Based on the totality of these circumstances, we conclude that Officer Hickson had reasonable cause to believe that Pressley was unlawfully in possession of illegal drugs or a concealed weapon and that the limited pat-down search for weapons was warranted to protect Hickson and others who might be in danger. Hickson observed Pressley, who was standing on a street corner with two other individuals in a high drug and crime area, furtively conceal an object in the back of his pants when approached by two uniformed police officers. Hickson, who had made numerous drug arrests in the area, testified he first believed Pressley had put illegal drugs down his pants but, upon approaching Pressley to inquire further, became concerned that, in light of the size of the bulge it caused, the object was a weapon. Based on Pressley’s suspicious conduct and his noncommittal answer to Hickson’s inquiry asking what Pressley had just put down his pants, Hickson who, based on his knowledge and experience that guns were often involved with drugs in the area, reasonably inferred that the object in Pressley’s pants was a weapon. See Brown v. Commonwealth, 15 Va.?App. 232, 234 n.1, 421 S.E.2d 911, 912 n.1 (1992) (recognizing that “presence in a high crime area” is a factor that may be considered in assessing whether an investigatory stop is justified); Logan v. Commonwealth, 19 Va.?App. 437, 445, 452 S.E.2d 364, 369 (1994) (en banc) (noting that “[t]he relationship between the distribution of controlled substances .?.?. and the possession and use of dangerous weapons is now well recognized”).

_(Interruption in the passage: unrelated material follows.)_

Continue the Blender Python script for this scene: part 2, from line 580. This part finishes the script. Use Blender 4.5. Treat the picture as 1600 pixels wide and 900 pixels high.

We conclude, therefore, that because the circumstances provided Hickson an objective basis for suspecting Pressley was engaged in criminal activity and that he was armed and dangerous, Hickson’s limited pat-down search of Pressley for weapons was not in violation of Pressley’s Fourth Amendment rights.1[2] Hence, the trial court did not err in denying Pressley’s motion to suppress.

Accordingly, we affirm Pressley’s conviction.



[1]* Pursuant to Code ??17.1-413, this opinion is not designated for publication.

[2]1 Because we find that Officer Hickson had a reasonable, articulable suspicion that Pressley was in possession of illegal drugs and was armed and dangerous, we do not address the Commonwealth’s argument that the officers had probable cause to arrest Pressley and search him incident to arrest.